§ Task objective
Quote every line of the material beneath this one.

-------- Information supplied

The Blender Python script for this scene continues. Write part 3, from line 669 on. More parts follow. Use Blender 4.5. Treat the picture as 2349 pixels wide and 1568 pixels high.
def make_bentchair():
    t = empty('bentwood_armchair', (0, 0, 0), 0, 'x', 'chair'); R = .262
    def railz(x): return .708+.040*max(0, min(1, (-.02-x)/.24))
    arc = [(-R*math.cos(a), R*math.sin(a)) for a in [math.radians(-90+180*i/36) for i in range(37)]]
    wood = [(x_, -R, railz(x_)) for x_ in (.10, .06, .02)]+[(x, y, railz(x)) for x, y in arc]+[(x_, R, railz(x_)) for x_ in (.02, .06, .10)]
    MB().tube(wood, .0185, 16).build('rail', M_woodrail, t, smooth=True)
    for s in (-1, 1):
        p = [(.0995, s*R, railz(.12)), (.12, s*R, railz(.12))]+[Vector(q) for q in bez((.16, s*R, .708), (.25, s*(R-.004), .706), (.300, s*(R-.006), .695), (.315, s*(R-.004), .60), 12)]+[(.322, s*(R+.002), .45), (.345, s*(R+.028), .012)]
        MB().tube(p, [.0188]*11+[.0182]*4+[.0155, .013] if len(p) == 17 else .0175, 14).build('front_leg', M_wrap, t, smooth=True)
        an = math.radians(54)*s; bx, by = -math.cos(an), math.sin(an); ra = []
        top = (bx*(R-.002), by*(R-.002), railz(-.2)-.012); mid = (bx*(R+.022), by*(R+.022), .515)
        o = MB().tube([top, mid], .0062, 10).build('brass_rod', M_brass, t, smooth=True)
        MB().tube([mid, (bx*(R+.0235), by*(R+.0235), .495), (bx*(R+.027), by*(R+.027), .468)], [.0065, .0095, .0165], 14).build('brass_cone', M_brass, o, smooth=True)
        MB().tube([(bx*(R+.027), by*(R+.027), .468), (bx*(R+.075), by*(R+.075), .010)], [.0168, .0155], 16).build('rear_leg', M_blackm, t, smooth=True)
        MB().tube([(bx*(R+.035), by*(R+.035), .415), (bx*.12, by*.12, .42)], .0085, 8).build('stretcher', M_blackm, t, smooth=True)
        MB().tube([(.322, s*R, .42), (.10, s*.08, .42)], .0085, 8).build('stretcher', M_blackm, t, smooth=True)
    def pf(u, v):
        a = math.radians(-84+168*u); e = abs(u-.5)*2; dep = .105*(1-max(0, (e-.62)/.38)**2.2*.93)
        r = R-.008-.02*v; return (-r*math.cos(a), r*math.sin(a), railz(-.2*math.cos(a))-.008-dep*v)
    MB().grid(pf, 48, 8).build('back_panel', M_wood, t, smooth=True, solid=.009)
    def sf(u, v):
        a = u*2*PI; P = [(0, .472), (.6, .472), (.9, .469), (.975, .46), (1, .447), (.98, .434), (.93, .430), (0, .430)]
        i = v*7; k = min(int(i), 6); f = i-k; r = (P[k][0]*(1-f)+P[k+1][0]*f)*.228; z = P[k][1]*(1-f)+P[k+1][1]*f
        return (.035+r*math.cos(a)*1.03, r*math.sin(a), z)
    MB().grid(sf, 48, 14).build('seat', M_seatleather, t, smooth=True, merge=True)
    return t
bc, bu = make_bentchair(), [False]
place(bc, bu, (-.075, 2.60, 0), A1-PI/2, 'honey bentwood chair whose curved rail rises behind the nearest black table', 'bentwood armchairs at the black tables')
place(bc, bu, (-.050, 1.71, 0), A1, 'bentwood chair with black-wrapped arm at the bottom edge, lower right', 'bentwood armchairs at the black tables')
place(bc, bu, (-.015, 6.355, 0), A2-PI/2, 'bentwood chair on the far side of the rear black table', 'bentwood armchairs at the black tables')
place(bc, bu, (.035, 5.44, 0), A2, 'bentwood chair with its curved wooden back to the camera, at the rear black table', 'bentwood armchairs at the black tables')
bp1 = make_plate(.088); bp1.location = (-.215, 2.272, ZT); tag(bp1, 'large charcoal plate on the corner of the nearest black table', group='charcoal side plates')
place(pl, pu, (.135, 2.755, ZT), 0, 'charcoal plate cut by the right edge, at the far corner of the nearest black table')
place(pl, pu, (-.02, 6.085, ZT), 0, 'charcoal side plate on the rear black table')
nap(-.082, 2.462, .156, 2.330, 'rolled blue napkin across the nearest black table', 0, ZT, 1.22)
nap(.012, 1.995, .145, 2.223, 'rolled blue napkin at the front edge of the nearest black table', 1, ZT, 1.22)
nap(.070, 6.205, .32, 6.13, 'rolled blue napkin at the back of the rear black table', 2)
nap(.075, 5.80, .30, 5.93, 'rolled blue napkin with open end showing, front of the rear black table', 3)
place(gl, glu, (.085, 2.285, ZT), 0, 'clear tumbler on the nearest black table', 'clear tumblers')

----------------

§ Complete output
The Blender Python script for this scene continues. Write part 3, from line 669 on. More parts follow. Use Blender 4.5. Treat the picture as 2349 pixels wide and 1568 pixels high.
def make_bentchair():
    t = empty('bentwood_armchair', (0, 0, 0), 0, 'x', 'chair'); R = .262
    def railz(x): return .708+.040*max(0, min(1, (-.02-x)/.24))
    arc = [(-R*math.cos(a), R*math.sin(a)) for a in [math.radians(-90+180*i/36) for i in range(37)]]
    wood = [(x_, -R, railz(x_)) for x_ in (.10, .06, .02)]+[(x, y, railz(x)) for x, y in arc]+[(x_, R, railz(x_)) for x_ in (.02, .06, .10)]
    MB().tube(wood, .0185, 16).build('rail', M_woodrail, t, smooth=True)
    for s in (-1, 1):
        p = [(.0995, s*R, railz(.12)), (.12, s*R, railz(.12))]+[Vector(q) for q in bez((.16, s*R, .708), (.25, s*(R-.004), .706), (.300, s*(R-.006), .695), (.315, s*(R-.004), .60), 12)]+[(.322, s*(R+.002), .45), (.345, s*(R+.028), .012)]
        MB().tube(p, [.0188]*11+[.0182]*4+[.0155, .013] if len(p) == 17 else .0175, 14).build('front_leg', M_wrap, t, smooth=True)
        an = math.radians(54)*s; bx, by = -math.cos(an), math.sin(an); ra = []
        top = (bx*(R-.002), by*(R-.002), railz(-.2)-.012); mid = (bx*(R+.022), by*(R+.022), .515)
        o = MB().tube([top, mid], .0062, 10).build('brass_rod', M_brass, t, smooth=True)
        MB().tube([mid, (bx*(R+.0235), by*(R+.0235), .495), (bx*(R+.027), by*(R+.027), .468)], [.0065, .0095, .0165], 14).build('brass_cone', M_brass, o, smooth=True)
        MB().tube([(bx*(R+.027), by*(R+.027), .468), (bx*(R+.075), by*(R+.075), .010)], [.0168, .0155], 16).build('rear_leg', M_blackm, t, smooth=True)
        MB().tube([(bx*(R+.035), by*(R+.035), .415), (bx*.12, by*.12, .42)], .0085, 8).build('stretcher', M_blackm, t, smooth=True)
        MB().tube([(.322, s*R, .42), (.10, s*.08, .42)], .0085, 8).build('stretcher', M_blackm, t, smooth=True)
    def pf(u, v):
        a = math.radians(-84+168*u); e = abs(u-.5)*2; dep = .105*(1-max(0, (e-.62)/.38)**2.2*.93)
        r = R-.008-.02*v; return (-r*math.cos(a), r*math.sin(a), railz(-.2*math.cos(a))-.008-dep*v)
    MB().grid(pf, 48, 8).build('back_panel', M_wood, t, smooth=True, solid=.009)
    def sf(u, v):
        a = u*2*PI; P = [(0, .472), (.6, .472), (.9, .469), (.975, .46), (1, .447), (.98, .434), (.93, .430), (0, .430)]
        i = v*7; k = min(int(i), 6); f = i-k; r = (P[k][0]*(1-f)+P[k+1][0]*f)*.228; z = P[k][1]*(1-f)+P[k+1][1]*f
        return (.035+r*math.cos(a)*1.03, r*math.sin(a), z)
    MB().grid(sf, 48, 14).build('seat', M_seatleather, t, smooth=True, merge=True)
    return t
bc, bu = make_bentchair(), [False]
place(bc, bu, (-.075, 2.60, 0), A1-PI/2, 'honey bentwood chair whose curved rail rises behind the nearest black table', 'bentwood armchairs at the black tables')
place(bc, bu, (-.050, 1.71, 0), A1, 'bentwood chair with black-wrapped arm at the bottom edge, lower right', 'bentwood armchairs at the black tables')
place(bc, bu, (-.015, 6.355, 0), A2-PI/2, 'bentwood chair on the far side of the rear black table', 'bentwood armchairs at the black tables')
place(bc, bu, (.035, 5.44, 0), A2, 'bentwood chair with its curved wooden back to the camera, at the rear black table', 'bentwood armchairs at the black tables')
bp1 = make_plate(.088); bp1.location = (-.215, 2.272, ZT); tag(bp1, 'large charcoal plate on the corner of the nearest black table', group='charcoal side plates')
place(pl, pu, (.135, 2.755, ZT), 0, 'charcoal plate cut by the right edge, at the far corner of the nearest black table')
place(pl, pu, (-.02, 6.085, ZT), 0, 'charcoal side plate on the rear black table')
nap(-.082, 2.462, .156, 2.330, 'rolled blue napkin across the nearest black table', 0, ZT, 1.22)
nap(.012, 1.995, .145, 2.223, 'rolled blue napkin at the front edge of the nearest black table', 1, ZT, 1.22)
nap(.070, 6.205, .32, 6.13, 'rolled blue napkin at the back of the rear black table', 2)
nap(.075, 5.80, .30, 5.93, 'rolled blue napkin with open end showing, front of the rear black table', 3)
place(gl, glu, (.085, 2.285, ZT), 0, 'clear tumbler on the nearest black table', 'clear tumblers')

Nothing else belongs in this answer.